As cadeias brasileiras ganharam visibilidade com a passagem por elas de intelectuais da esquerda. A própria Ilha Grande foi celebrizada por Graciliano Ramos em Memórias do Cárcere, transformado em filme. Com a prisão dos opositores ao regime militar de 64, nova luz se fez sobre os presídios. Daí, no período de democratização, os inúmeros esforços para chamar a atenção sobre eles e a necessidade de humanizá-los e modernizá-los.
Com pena superior a dez anos, o destino de José Dirceu despertou em Cardozo e no ministro do Supremo Tribunal Dias Toffoli, uma nova reflexão sobre o Código Penal e os presídios. Não é o mesmo tipo de prisão de Graciliano, de Nise da Silveira ou mesmo dos opositores da ditadura militar. Os argumentos não são mais políticos nem se fala em investimentos e reformas em presídios. Toffoli lamentou que um diretora do Banco Rural fosse presa porque era uma bailarina e não representava perigo. Açougueiros ou motoristas de caminhão representam algum perigo? Sua tese indicava que a cadeia deveria ser reservada aos crimes de sangue.

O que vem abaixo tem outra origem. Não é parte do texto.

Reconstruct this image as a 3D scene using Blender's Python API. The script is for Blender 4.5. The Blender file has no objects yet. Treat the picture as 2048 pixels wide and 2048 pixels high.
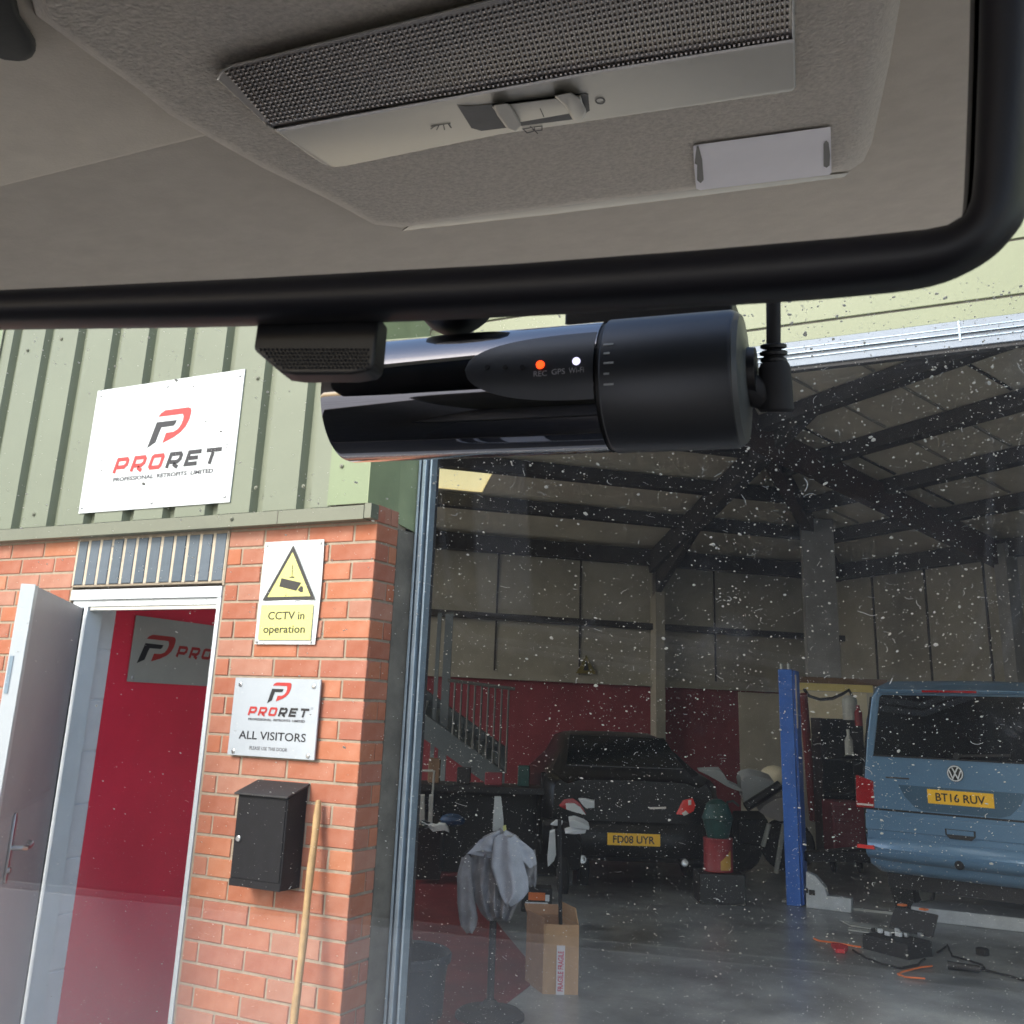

Não se deve ser como a China, que fuzila corruptos. Mas daí a ter uma nova tolerância com a corrupção vai enorme distância. Não era a esquerda que afirmava que a corrupção, desviando recursos vitais para os mais pobres, os condena à morte mais rápida? É uma ironia que uma parte do universo político se interesse pelas penitenciárias porque José Dirceu foi condenado.
No mundo real – em que os delicados, como dizia o poeta, preferiam morrer -, incêndios de ônibus, assassinatos, rastros de fumaça, tudo parece vir dos presídios. Maus tratos e execuções sumárias são usados como pretexto para incendiar as ruas. Uma política real de direitos humanos tende a reduzir esses pretextos. Mas, ainda assim, há novos elementos que a experiência no campo dos direitos humanos me obriga a refletir. O primeiro é o silêncio com que o movimento recebe a morte de policiais. Continuamos vendo os direitos humanos ameaçados apenas pelo Estado, ignorado novas frentes de ameaça, como traficantes e milícias.
Outra ilusão, que os ingleses superaram: a de que os presos cessam de cometer crimes quando vão para a prisão. Eles criaram um setor destinado a prevenir, investigar e até punir os crimes dentro dos presídios. A situação carcerária é muito complicada nas cadeias superlotadas, mas também nas chamadas penitenciárias de segurança máxima, onde estão os presos mais perigosos.
O mensalão é uma gota nesse oceano que envolve 300 mil pessoas e suas famílias. Não se resolve a questão como na vida cotidiana. Roberto DaMatta diz que muitos brasileiros odeiam fila porque é um tratamento democrático. E às vezes dão um jeito de obter um tratamento especial.
As falas de Cardozo e Toffoli não me entristecem apenas porque ressaltam a ineficácia do governo na reforma dos presídios. Entristecem porque a esquerda, além de desprezar o discurso humanista na prática do poder, opta, em defesa própria, pela visão aristocrática que tanto combateu no século passado.
O problema dos presídios continua a existir, apesar de todas as abordagens escapistas. Por que não aproveitar o momento e encarar uma reforma?
É preciso aceitar a premissa de que a cadeia é para todos os condenados a ela. Isso dá novo sentido àquela frase de Thoreau. É bom conhecer a cadeia não só para testar o nível de civilização do País. Um dia, você mesmo, ou alguém muito próximo, pode passar alguns anos por lá.
Ainda sonho com a cadeia. Não com as paredes de concreto, sua atmosfera, mas como uma sensação abstrata de imobilidade. É apenas a metáfora da inércia diante de atitudes que precisam ser tomadas no cotidiano.
Os presídios no Brasil são da Idade Média, diz o ministro. E as nossas cabeças foram detidas quando? Em que cela ou calabouço elas adormecem até hoje?
Como dizia o humorista carioca Don Rossé Cavaca: acorda, já é 2012 e você precisa trabalhar.